Excellence is a Journey. Perection is the destination.
Often we have deep discussions about the desire to pursue perfection.
An engineer walks up and says “I really do not like these shortcuts, I have this full design and I want to implement it.”
The leader responds, “Yes, I understand. How long will it take to implement your solution.”
Engineer says “Well! if I am not distracted by other things, I can get it done in two weeks.”
Okay we had seen that movie play out sometimes, thinks the leader in his own mind. And the leader asks, “What can you do if you only have a week instead of two?”
Engineer is not happy with the response, but still goes along and says, “I can get a quarter of it done and will have to pursue the rest later.”
“Would you rather do the quarter or none at all?” comes another question quickly from the leader.
Engineer recognizes the opportunity and jumps in to tell, “I would rather do the quarter instead of the full solution. At least I can fix the top issues.”
“So be it. Go ahead and get the quarter done.” approves the leader.
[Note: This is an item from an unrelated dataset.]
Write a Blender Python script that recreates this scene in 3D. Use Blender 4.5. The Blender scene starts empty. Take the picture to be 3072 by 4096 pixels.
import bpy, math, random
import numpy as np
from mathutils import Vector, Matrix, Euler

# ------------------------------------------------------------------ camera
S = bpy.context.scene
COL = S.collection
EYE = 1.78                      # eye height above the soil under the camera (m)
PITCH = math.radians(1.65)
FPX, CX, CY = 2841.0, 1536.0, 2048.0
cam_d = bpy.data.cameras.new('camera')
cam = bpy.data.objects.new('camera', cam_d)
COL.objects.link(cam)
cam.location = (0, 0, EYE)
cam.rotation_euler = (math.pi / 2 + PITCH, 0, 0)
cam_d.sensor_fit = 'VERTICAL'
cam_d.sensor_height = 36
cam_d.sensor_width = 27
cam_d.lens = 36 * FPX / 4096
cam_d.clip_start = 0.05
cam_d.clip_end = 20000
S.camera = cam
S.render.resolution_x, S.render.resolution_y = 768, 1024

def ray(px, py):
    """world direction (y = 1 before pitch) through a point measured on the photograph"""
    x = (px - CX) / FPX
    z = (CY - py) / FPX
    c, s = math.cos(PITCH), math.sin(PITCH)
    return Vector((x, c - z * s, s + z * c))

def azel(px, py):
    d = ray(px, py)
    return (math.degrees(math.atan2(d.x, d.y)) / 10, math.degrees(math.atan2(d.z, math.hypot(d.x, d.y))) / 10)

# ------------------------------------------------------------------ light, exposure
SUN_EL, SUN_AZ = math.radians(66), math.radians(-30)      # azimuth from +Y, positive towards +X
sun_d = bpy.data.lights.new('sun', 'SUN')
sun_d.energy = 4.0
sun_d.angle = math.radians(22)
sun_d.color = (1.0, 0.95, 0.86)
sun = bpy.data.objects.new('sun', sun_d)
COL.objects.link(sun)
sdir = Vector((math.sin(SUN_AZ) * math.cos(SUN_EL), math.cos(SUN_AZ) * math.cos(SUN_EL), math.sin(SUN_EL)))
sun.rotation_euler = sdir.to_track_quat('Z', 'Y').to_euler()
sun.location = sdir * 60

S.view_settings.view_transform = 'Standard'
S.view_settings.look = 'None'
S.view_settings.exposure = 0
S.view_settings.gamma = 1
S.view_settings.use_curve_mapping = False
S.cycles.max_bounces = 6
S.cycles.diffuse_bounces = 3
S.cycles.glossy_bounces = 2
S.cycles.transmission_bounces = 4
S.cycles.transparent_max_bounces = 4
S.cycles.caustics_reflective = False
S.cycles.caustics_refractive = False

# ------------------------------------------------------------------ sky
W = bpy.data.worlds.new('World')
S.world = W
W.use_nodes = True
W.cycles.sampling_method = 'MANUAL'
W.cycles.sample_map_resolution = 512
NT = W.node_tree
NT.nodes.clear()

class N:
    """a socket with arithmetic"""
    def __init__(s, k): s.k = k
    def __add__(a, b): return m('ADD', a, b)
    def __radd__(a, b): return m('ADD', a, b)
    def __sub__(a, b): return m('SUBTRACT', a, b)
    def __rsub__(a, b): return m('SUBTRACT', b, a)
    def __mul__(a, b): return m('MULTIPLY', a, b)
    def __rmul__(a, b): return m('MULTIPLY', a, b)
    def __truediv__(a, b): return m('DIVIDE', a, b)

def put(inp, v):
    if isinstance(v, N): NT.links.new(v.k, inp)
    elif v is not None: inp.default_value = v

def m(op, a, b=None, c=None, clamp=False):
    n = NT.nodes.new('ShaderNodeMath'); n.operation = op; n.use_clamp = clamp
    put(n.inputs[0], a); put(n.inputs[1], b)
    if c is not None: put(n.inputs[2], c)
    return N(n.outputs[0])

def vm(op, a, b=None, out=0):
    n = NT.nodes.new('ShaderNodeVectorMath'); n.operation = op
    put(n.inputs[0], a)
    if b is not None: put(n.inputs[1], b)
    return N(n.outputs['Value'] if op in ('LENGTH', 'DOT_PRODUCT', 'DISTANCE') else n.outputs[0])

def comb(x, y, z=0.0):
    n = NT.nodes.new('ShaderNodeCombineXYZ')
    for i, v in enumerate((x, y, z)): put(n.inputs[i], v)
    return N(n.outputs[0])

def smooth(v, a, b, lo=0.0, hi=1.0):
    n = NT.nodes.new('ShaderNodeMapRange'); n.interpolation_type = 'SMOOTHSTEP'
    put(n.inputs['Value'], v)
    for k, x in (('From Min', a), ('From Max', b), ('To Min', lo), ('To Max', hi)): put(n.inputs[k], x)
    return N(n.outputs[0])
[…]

Both parties here agreed to find a middle ground to settle on. The leader knows from his/her experience that any architecture change will take a long time. And the leader also knows that the engineer is probably telling the right thing he/she wants to do. Unfortunately the leader often does not have luxury to spare two weeks while also handling other business needs. So they found a middle ground.
I had seen this play out many times in my career. I am a big fan of clean architecture. At the same time, I also am very pragmatic to ensure we do not over reach to perfection. Recently I am reading “The Lean Startup” book; Eric Ries gives several example to suggest finding simpler and easy ways to get work done to validate the benefits early on.